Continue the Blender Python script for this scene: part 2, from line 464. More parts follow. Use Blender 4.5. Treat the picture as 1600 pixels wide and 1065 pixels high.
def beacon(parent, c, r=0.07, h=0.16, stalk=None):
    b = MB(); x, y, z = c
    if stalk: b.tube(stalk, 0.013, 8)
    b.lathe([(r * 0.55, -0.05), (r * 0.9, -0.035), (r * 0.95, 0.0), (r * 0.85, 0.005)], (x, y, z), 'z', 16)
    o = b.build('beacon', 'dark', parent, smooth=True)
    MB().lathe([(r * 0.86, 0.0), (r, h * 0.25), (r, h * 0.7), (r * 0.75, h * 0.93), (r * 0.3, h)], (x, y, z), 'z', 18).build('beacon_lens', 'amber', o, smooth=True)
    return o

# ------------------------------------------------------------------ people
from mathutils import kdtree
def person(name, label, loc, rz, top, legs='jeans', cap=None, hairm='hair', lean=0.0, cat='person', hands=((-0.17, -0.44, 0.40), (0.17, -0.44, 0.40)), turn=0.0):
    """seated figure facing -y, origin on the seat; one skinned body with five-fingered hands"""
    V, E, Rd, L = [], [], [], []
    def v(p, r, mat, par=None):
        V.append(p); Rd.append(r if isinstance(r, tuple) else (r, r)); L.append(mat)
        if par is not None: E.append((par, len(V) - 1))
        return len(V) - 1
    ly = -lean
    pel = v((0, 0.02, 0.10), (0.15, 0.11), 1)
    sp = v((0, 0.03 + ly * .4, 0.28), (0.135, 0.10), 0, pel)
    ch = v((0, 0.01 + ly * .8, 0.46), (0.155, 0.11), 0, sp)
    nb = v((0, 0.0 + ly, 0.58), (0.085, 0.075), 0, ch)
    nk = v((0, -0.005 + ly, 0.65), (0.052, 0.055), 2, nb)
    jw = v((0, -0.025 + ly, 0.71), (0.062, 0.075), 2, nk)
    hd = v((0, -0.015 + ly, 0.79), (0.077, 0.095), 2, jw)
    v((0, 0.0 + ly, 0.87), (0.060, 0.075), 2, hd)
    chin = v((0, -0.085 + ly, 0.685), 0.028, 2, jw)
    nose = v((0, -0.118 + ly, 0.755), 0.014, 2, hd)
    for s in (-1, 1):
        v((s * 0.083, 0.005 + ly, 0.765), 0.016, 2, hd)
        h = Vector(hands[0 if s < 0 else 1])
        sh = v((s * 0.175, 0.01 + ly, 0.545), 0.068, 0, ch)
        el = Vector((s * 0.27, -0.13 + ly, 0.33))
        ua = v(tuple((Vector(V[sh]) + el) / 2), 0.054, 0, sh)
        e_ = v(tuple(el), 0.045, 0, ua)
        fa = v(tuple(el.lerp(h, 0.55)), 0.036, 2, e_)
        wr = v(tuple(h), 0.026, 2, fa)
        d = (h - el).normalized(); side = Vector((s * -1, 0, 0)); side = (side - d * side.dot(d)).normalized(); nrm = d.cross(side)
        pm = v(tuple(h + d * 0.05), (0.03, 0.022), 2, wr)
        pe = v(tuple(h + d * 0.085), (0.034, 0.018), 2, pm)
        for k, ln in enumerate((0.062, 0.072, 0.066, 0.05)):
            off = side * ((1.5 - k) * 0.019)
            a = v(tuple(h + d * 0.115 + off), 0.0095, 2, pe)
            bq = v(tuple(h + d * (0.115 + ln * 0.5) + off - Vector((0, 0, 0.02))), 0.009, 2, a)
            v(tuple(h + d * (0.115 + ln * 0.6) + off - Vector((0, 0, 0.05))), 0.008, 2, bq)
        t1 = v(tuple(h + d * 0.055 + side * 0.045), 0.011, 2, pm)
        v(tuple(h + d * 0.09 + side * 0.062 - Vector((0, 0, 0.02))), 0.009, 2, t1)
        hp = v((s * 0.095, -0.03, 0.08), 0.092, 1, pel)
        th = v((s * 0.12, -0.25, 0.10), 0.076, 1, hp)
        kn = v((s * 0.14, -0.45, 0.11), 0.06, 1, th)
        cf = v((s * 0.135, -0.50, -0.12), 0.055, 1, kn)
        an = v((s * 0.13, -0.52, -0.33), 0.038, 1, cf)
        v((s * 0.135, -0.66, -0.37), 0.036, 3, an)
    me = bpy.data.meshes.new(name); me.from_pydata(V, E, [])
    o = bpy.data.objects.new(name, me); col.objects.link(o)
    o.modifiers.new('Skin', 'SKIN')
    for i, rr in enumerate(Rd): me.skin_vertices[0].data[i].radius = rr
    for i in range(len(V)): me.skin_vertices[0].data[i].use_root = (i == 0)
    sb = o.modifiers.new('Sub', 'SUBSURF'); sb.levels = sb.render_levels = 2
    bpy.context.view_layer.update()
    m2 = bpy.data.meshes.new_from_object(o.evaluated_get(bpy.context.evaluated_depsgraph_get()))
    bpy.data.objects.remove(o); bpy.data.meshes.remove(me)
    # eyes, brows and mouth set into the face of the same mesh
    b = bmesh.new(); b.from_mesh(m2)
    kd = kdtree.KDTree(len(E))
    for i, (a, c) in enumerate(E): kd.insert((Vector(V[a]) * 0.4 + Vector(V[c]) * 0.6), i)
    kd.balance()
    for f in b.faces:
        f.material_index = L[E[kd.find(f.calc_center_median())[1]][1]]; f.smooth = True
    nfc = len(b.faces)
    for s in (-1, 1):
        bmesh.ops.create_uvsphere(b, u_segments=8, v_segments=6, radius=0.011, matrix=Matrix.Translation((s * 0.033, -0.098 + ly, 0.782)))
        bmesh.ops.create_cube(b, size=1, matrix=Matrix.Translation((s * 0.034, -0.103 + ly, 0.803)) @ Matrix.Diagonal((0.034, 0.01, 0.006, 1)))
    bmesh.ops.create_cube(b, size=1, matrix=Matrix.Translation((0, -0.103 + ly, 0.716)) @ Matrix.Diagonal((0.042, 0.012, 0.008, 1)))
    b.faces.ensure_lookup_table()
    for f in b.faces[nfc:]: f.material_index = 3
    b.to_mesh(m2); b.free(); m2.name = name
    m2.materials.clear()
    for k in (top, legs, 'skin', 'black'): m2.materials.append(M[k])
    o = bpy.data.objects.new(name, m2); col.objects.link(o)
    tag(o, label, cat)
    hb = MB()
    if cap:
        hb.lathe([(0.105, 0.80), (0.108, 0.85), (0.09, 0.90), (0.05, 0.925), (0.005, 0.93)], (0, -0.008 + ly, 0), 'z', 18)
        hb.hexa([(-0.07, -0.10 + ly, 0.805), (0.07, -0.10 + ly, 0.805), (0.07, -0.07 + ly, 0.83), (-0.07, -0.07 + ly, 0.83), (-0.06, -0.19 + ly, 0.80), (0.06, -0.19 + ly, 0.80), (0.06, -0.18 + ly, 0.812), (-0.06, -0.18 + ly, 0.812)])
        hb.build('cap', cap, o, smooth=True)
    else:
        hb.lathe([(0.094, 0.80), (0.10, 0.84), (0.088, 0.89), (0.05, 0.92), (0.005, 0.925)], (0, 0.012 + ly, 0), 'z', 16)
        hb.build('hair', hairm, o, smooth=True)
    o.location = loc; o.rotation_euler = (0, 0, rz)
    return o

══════

__WHAT TO DO__: Recite the full listing above exactly.

__PROBLEM SOLUTION__:
Continue the Blender Python script for this scene: part 2, from line 464. More parts follow. Use Blender 4.5. Treat the picture as 1600 pixels wide and 1065 pixels high.
def beacon(parent, c, r=0.07, h=0.16, stalk=None):
    b = MB(); x, y, z = c
    if stalk: b.tube(stalk, 0.013, 8)
    b.lathe([(r * 0.55, -0.05), (r * 0.9, -0.035), (r * 0.95, 0.0), (r * 0.85, 0.005)], (x, y, z), 'z', 16)
    o = b.build('beacon', 'dark', parent, smooth=True)
    MB().lathe([(r * 0.86, 0.0), (r, h * 0.25), (r, h * 0.7), (r * 0.75, h * 0.93), (r * 0.3, h)], (x, y, z), 'z', 18).build('beacon_lens', 'amber', o, smooth=True)
    return o

# ------------------------------------------------------------------ people
from mathutils import kdtree
def person(name, label, loc, rz, top, legs='jeans', cap=None, hairm='hair', lean=0.0, cat='person', hands=((-0.17, -0.44, 0.40), (0.17, -0.44, 0.40)), turn=0.0):
    """seated figure facing -y, origin on the seat; one skinned body with five-fingered hands"""
    V, E, Rd, L = [], [], [], []
    def v(p, r, mat, par=None):
        V.append(p); Rd.append(r if isinstance(r, tuple) else (r, r)); L.append(mat)
        if par is not None: E.append((par, len(V) - 1))
        return len(V) - 1
    ly = -lean
    pel = v((0, 0.02, 0.10), (0.15, 0.11), 1)
    sp = v((0, 0.03 + ly * .4, 0.28), (0.135, 0.10), 0, pel)
    ch = v((0, 0.01 + ly * .8, 0.46), (0.155, 0.11), 0, sp)
    nb = v((0, 0.0 + ly, 0.58), (0.085, 0.075), 0, ch)
    nk = v((0, -0.005 + ly, 0.65), (0.052, 0.055), 2, nb)
    jw = v((0, -0.025 + ly, 0.71), (0.062, 0.075), 2, nk)
    hd = v((0, -0.015 + ly, 0.79), (0.077, 0.095), 2, jw)
    v((0, 0.0 + ly, 0.87), (0.060, 0.075), 2, hd)
    chin = v((0, -0.085 + ly, 0.685), 0.028, 2, jw)
    nose = v((0, -0.118 + ly, 0.755), 0.014, 2, hd)
    for s in (-1, 1):
        v((s * 0.083, 0.005 + ly, 0.765), 0.016, 2, hd)
        h = Vector(hands[0 if s < 0 else 1])
        sh = v((s * 0.175, 0.01 + ly, 0.545), 0.068, 0, ch)
        el = Vector((s * 0.27, -0.13 + ly, 0.33))
        ua = v(tuple((Vector(V[sh]) + el) / 2), 0.054, 0, sh)
        e_ = v(tuple(el), 0.045, 0, ua)
        fa = v(tuple(el.lerp(h, 0.55)), 0.036, 2, e_)
        wr = v(tuple(h), 0.026, 2, fa)
        d = (h - el).normalized(); side = Vector((s * -1, 0, 0)); side = (side - d * side.dot(d)).normalized(); nrm = d.cross(side)
        pm = v(tuple(h + d * 0.05), (0.03, 0.022), 2, wr)
        pe = v(tuple(h + d * 0.085), (0.034, 0.018), 2, pm)
        for k, ln in enumerate((0.062, 0.072, 0.066, 0.05)):
            off = side * ((1.5 - k) * 0.019)
            a = v(tuple(h + d * 0.115 + off), 0.0095, 2, pe)
            bq = v(tuple(h + d * (0.115 + ln * 0.5) + off - Vector((0, 0, 0.02))), 0.009, 2, a)
            v(tuple(h + d * (0.115 + ln * 0.6) + off - Vector((0, 0, 0.05))), 0.008, 2, bq)
        t1 = v(tuple(h + d * 0.055 + side * 0.045), 0.011, 2, pm)
        v(tuple(h + d * 0.09 + side * 0.062 - Vector((0, 0, 0.02))), 0.009, 2, t1)
        hp = v((s * 0.095, -0.03, 0.08), 0.092, 1, pel)
        th = v((s * 0.12, -0.25, 0.10), 0.076, 1, hp)
        kn = v((s * 0.14, -0.45, 0.11), 0.06, 1, th)
        cf = v((s * 0.135, -0.50, -0.12), 0.055, 1, kn)
        an = v((s * 0.13, -0.52, -0.33), 0.038, 1, cf)
        v((s * 0.135, -0.66, -0.37), 0.036, 3, an)
    me = bpy.data.meshes.new(name); me.from_pydata(V, E, [])
    o = bpy.data.objects.new(name, me); col.objects.link(o)
    o.modifiers.new('Skin', 'SKIN')
    for i, rr in enumerate(Rd): me.skin_vertices[0].data[i].radius = rr
    for i in range(len(V)): me.skin_vertices[0].data[i].use_root = (i == 0)
    sb = o.modifiers.new('Sub', 'SUBSURF'); sb.levels = sb.render_levels = 2
    bpy.context.view_layer.update()
    m2 = bpy.data.meshes.new_from_object(o.evaluated_get(bpy.context.evaluated_depsgraph_get()))
    bpy.data.objects.remove(o); bpy.data.meshes.remove(me)
    # eyes, brows and mouth set into the face of the same mesh
    b = bmesh.new(); b.from_mesh(m2)
    kd = kdtree.KDTree(len(E))
    for i, (a, c) in enumerate(E): kd.insert((Vector(V[a]) * 0.4 + Vector(V[c]) * 0.6), i)
    kd.balance()
    for f in b.faces:
        f.material_index = L[E[kd.find(f.calc_center_median())[1]][1]]; f.smooth = True
    nfc = len(b.faces)
    for s in (-1, 1):
        bmesh.ops.create_uvsphere(b, u_segments=8, v_segments=6, radius=0.011, matrix=Matrix.Translation((s * 0.033, -0.098 + ly, 0.782)))
        bmesh.ops.create_cube(b, size=1, matrix=Matrix.Translation((s * 0.034, -0.103 + ly, 0.803)) @ Matrix.Diagonal((0.034, 0.01, 0.006, 1)))
    bmesh.ops.create_cube(b, size=1, matrix=Matrix.Translation((0, -0.103 + ly, 0.716)) @ Matrix.Diagonal((0.042, 0.012, 0.008, 1)))
    b.faces.ensure_lookup_table()
    for f in b.faces[nfc:]: f.material_index = 3
    b.to_mesh(m2); b.free(); m2.name = name
    m2.materials.clear()
    for k in (top, legs, 'skin', 'black'): m2.materials.append(M[k])
    o = bpy.data.objects.new(name, m2); col.objects.link(o)
    tag(o, label, cat)
    hb = MB()
    if cap:
        hb.lathe([(0.105, 0.80), (0.108, 0.85), (0.09, 0.90), (0.05, 0.925), (0.005, 0.93)], (0, -0.008 + ly, 0), 'z', 18)
        hb.hexa([(-0.07, -0.10 + ly, 0.805), (0.07, -0.10 + ly, 0.805), (0.07, -0.07 + ly, 0.83), (-0.07, -0.07 + ly, 0.83), (-0.06, -0.19 + ly, 0.80), (0.06, -0.19 + ly, 0.80), (0.06, -0.18 + ly, 0.812), (-0.06, -0.18 + ly, 0.812)])
        hb.build('cap', cap, o, smooth=True)
    else:
        hb.lathe([(0.094, 0.80), (0.10, 0.84), (0.088, 0.89), (0.05, 0.92), (0.005, 0.925)], (0, 0.012 + ly, 0), 'z', 16)
        hb.build('hair', hairm, o, smooth=True)
    o.location = loc; o.rotation_euler = (0, 0, rz)
    return o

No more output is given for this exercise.